■ GOAL OF THE EXERCISE ■
Set down all of the data that follows word for word, without the images.
★ ★ ★ ★ ★
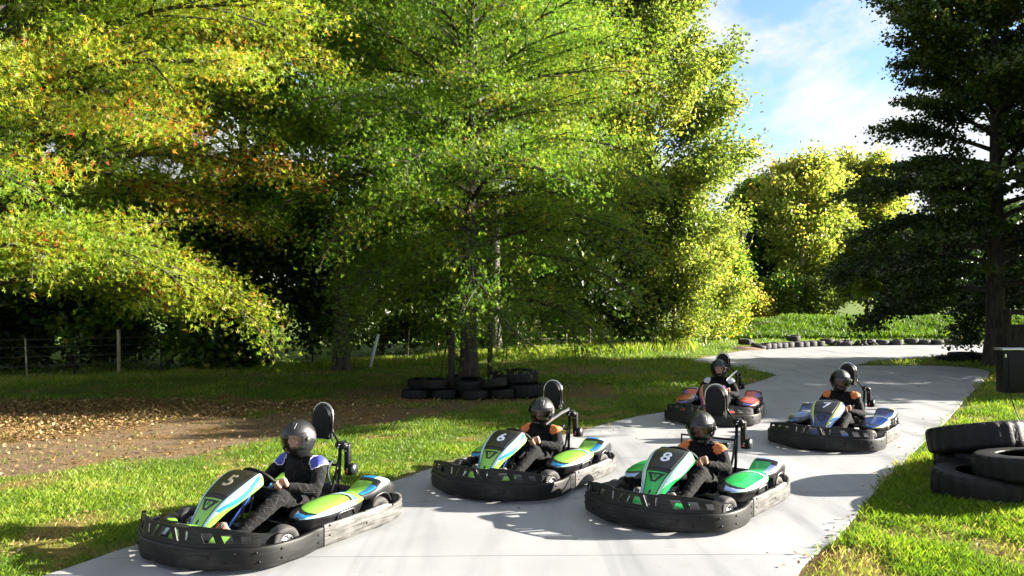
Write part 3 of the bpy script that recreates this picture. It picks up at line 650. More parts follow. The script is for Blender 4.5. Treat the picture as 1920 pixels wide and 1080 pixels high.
make_tree('round_bush', 'low golden yellow bush at the left end of the bank', 'shrub', 13.2, 46.8, 1.9, 0.1, 1.1, ROUND, 20, 8, 9000, 0.13, M['yellow'], M['bark_pale'], 0.04, LEAF2, (30, 70), 0.1, tn(0.85, 0.1, 0.1), 0.26, 0.9, seed=74)
make_tree('round_bush', 'round olive bush on top of the bank below the birch', 'shrub', 17.2, 47.5, 2.4, 0.1, 1.35, ROUND, 22, 8, 12000, 0.12, M['yellow'], M['bark_pale'], 0.04, LEAF2, (40, 75), 0.1, tn(0.25, 0.1, 0.12), 0.24, 0.9, seed=75)
make_tree('round_bush', 'loose green bush left of the round olive bush on the bank', 'shrub', 15.3, 48.0, 2.6, 0.1, 1.4, ROUND, 22, 8, 11000, 0.13, M['green'], M['bark_pale'], 0.04, LEAF2, (30, 70), 0.1, tn(0.5, 0.15, 0.15), 0.28, 0.9, seed=76)
# far group beyond the bank
far = [
    (17.0, 49.5, 9.4, 2.8, 3.0, 16000, 0.22, 'yellow', 'bark_pale', 'birch with a pale forked trunk and yellow leaves beyond the bank', 0.52, 81, 'birch_tree'),
    (15.5, 54.0, 8.8, 1.2, 2.4, 26000, 0.24, 'green', 'bark_dark', 'dark green tree left of the pale trunked birch', 0.42, 82, 'broadleaf_tree'),
    (19.6, 53.5, 9.6, 1.5, 3.6, 36000, 0.24, 'yellow', 'bark_dark', 'bright yellow green tree right of the birch', 0.44, 83, 'broadleaf_tree'),
    (23.6, 56.0, 10.2, 1.5, 3.8, 34000, 0.25, 'yellow', 'bark_dark', 'yellow green tree with an orange tinge beside the dark oak', 0.48, 84, 'broadleaf_tree'),
    (24.5, 50.5, 4.2, 0.8, 3.2, 22000, 0.26, 'darkleaf', 'bark_dark', 'low dark tree in shade under the yellow green trees', 0.35, 85, 'broadleaf_tree'),
    (29.5, 52.5, 5.6, 1.0, 4.2, 26000, 0.28, 'darkleaf', 'bark_dark', 'dark tree seen below the crown of the dark oak', 0.35, 86, 'broadleaf_tree'),
    (36.0, 53.5, 6.2, 1.0, 4.6, 26000, 0.3, 'darkleaf', 'bark_dark', 'dark tree at the far right edge behind the dark oak', 0.40, 87, 'broadleaf_tree'),
    (10.8, 50.0, 5.4, 0.6, 2.6, 16000, 0.2, 'green', 'bark_dark', 'green thicket tree between the shrubs and the birch', 0.4, 88, 'broadleaf_tree'),
]
for (x, y, h, b, r, n, s, lm, bk, lab, tb, sd, nm) in far:
    make_tree(nm, lab, 'tree', x, y, h, b, r, OVAL, 30, 11, n, s, M[lm], M[bk], 0.17, LEAF2, (25, 65), 0.15, tn(tb, 0.17, 0.15, 0.1, 0.3), 0.36, 0.75, seed=sd)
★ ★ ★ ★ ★
■ OUTPUT BELOW ■
Write part 3 of the bpy script that recreates this picture. It picks up at line 650. More parts follow. The script is for Blender 4.5. Treat the picture as 1920 pixels wide and 1080 pixels high.
make_tree('round_bush', 'low golden yellow bush at the left end of the bank', 'shrub', 13.2, 46.8, 1.9, 0.1, 1.1, ROUND, 20, 8, 9000, 0.13, M['yellow'], M['bark_pale'], 0.04, LEAF2, (30, 70), 0.1, tn(0.85, 0.1, 0.1), 0.26, 0.9, seed=74)
make_tree('round_bush', 'round olive bush on top of the bank below the birch', 'shrub', 17.2, 47.5, 2.4, 0.1, 1.35, ROUND, 22, 8, 12000, 0.12, M['yellow'], M['bark_pale'], 0.04, LEAF2, (40, 75), 0.1, tn(0.25, 0.1, 0.12), 0.24, 0.9, seed=75)
make_tree('round_bush', 'loose green bush left of the round olive bush on the bank', 'shrub', 15.3, 48.0, 2.6, 0.1, 1.4, ROUND, 22, 8, 11000, 0.13, M['green'], M['bark_pale'], 0.04, LEAF2, (30, 70), 0.1, tn(0.5, 0.15, 0.15), 0.28, 0.9, seed=76)
# far group beyond the bank
far = [
    (17.0, 49.5, 9.4, 2.8, 3.0, 16000, 0.22, 'yellow', 'bark_pale', 'birch with a pale forked trunk and yellow leaves beyond the bank', 0.52, 81, 'birch_tree'),
    (15.5, 54.0, 8.8, 1.2, 2.4, 26000, 0.24, 'green', 'bark_dark', 'dark green tree left of the pale trunked birch', 0.42, 82, 'broadleaf_tree'),
    (19.6, 53.5, 9.6, 1.5, 3.6, 36000, 0.24, 'yellow', 'bark_dark', 'bright yellow green tree right of the birch', 0.44, 83, 'broadleaf_tree'),
    (23.6, 56.0, 10.2, 1.5, 3.8, 34000, 0.25, 'yellow', 'bark_dark', 'yellow green tree with an orange tinge beside the dark oak', 0.48, 84, 'broadleaf_tree'),
    (24.5, 50.5, 4.2, 0.8, 3.2, 22000, 0.26, 'darkleaf', 'bark_dark', 'low dark tree in shade under the yellow green trees', 0.35, 85, 'broadleaf_tree'),
    (29.5, 52.5, 5.6, 1.0, 4.2, 26000, 0.28, 'darkleaf', 'bark_dark', 'dark tree seen below the crown of the dark oak', 0.35, 86, 'broadleaf_tree'),
    (36.0, 53.5, 6.2, 1.0, 4.6, 26000, 0.3, 'darkleaf', 'bark_dark', 'dark tree at the far right edge behind the dark oak', 0.40, 87, 'broadleaf_tree'),
    (10.8, 50.0, 5.4, 0.6, 2.6, 16000, 0.2, 'green', 'bark_dark', 'green thicket tree between the shrubs and the birch', 0.4, 88, 'broadleaf_tree'),
]
for (x, y, h, b, r, n, s, lm, bk, lab, tb, sd, nm) in far:
    make_tree(nm, lab, 'tree', x, y, h, b, r, OVAL, 30, 11, n, s, M[lm], M[bk], 0.17, LEAF2, (25, 65), 0.15, tn(tb, 0.17, 0.15, 0.1, 0.3), 0.36, 0.75, seed=sd)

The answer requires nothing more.